I await the outcome with interest.

Does Bell’s exit strategy Chime with reality?

February 1, 2012

How ironic, you might think, that a momentous development at the UK’s leading PR company should only come to light through an untimely leak.

Lord (Tim) Bell and Piers Pottinger, respectively chairman and deputy chairman of Chime Communications, are plotting their exit from the publicly-quoted company by means of a £20m buyout of part of Chime’s PR business.

How do we know this? Because Sky News City editor Mark “Scoop” Kleinman divulged it on Twitter yesterday. Interestingly, Chime did not deny the Tweet, merely noting in its statement that the two marketing veterans (they are 70 and 57 respectively), together with other, unnamed, members of the management team, may “pursue the possibility of … acquiring some of the businesses within the public relations division.” Significantly, no mention was made of the £20m figure that Kleinman had bandied about.

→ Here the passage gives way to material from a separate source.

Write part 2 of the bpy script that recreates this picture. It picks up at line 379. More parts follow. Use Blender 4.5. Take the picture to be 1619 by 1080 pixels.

Whatever could this mean? The first thing to note is that £20m would not be nearly enough to buy out Chime’s PR activities, or even – it might be thought – the headline element of them, Bell Pottinger.

Admittedly things are not what they used to be in that division, ever since Bell Pottinger lost its biggest contract with the US government last year (the State Department Middle East one). Even so, and allowing for the depressing impact this loss will have had on growth, PR is still a very substantial part of what Chime does for a living. In the first half of last year, it was about 42% of group income. And, although full-year figures may soon put us right on this matter, there is no good reason to believe the sector is sinking fast. Chime, allowing for fluctuations in its share price, currently has a market capitalisation of about £165m. So a value of about £65m for the total PR business (before taking into account any premium to whet shareholders’ appetites) would seem not too wide of the mark.

True, other elements of the company’s profit stream are beginning to take up the slack left by PR. Sports marketing, in particular, can be expected to do sterling service in the year of the London Olympics. It is also well placed to capitalise on the World Cup of 2014 and the 2016 Rio Olympics. Advertising, in the guise of those meerkats at VCCP, is performing solidly. And even market research, mainly Opinion Leader, is described as in recovery mode.

That said, Chime without Bell Pottinger would be Hamlet without the Prince: surely inconceivable.

So what has been going on? Perhaps Chime chief executive Chris Satterthwaite had been discreetly readying a lifeboat, so the two veterans could slip overboard into the sunset of their years, taking with them some part of the PR business as booty. (It should be noted that Chime has a number of PR sub-brands, among them Harvard, Pelham, Good Relations and Ptarmigan – although it is near impossible to determine their individual profitability.) All this as a prelude to “repositioning” the business after Bell’s departure. That at least is financial specialist Bob Willott’s explanation of known events so far.

No doubt about it, Margaret Thatcher’s former adman is still a name to open doors around the world. But he is also a man who, not so long ago, had a triple heart-bypass. The issue of his retirement is not something that he, or the rest of the Chime board, can duck for much longer.

Leaks rarely happen entirely by accident. It may be one side felt that negotiations weren’t going as well as expected, and decided to accelerate the process. If so, the tactic seems to have backfired. The unexpected news of Bell’s possible departure has simply left shareholders baffled. “It makes no sense,” said one. “One day Tim’s leaving, the next day – an acquisition. It’s chaos.” Chime has just announced it is buying Succinct Communications.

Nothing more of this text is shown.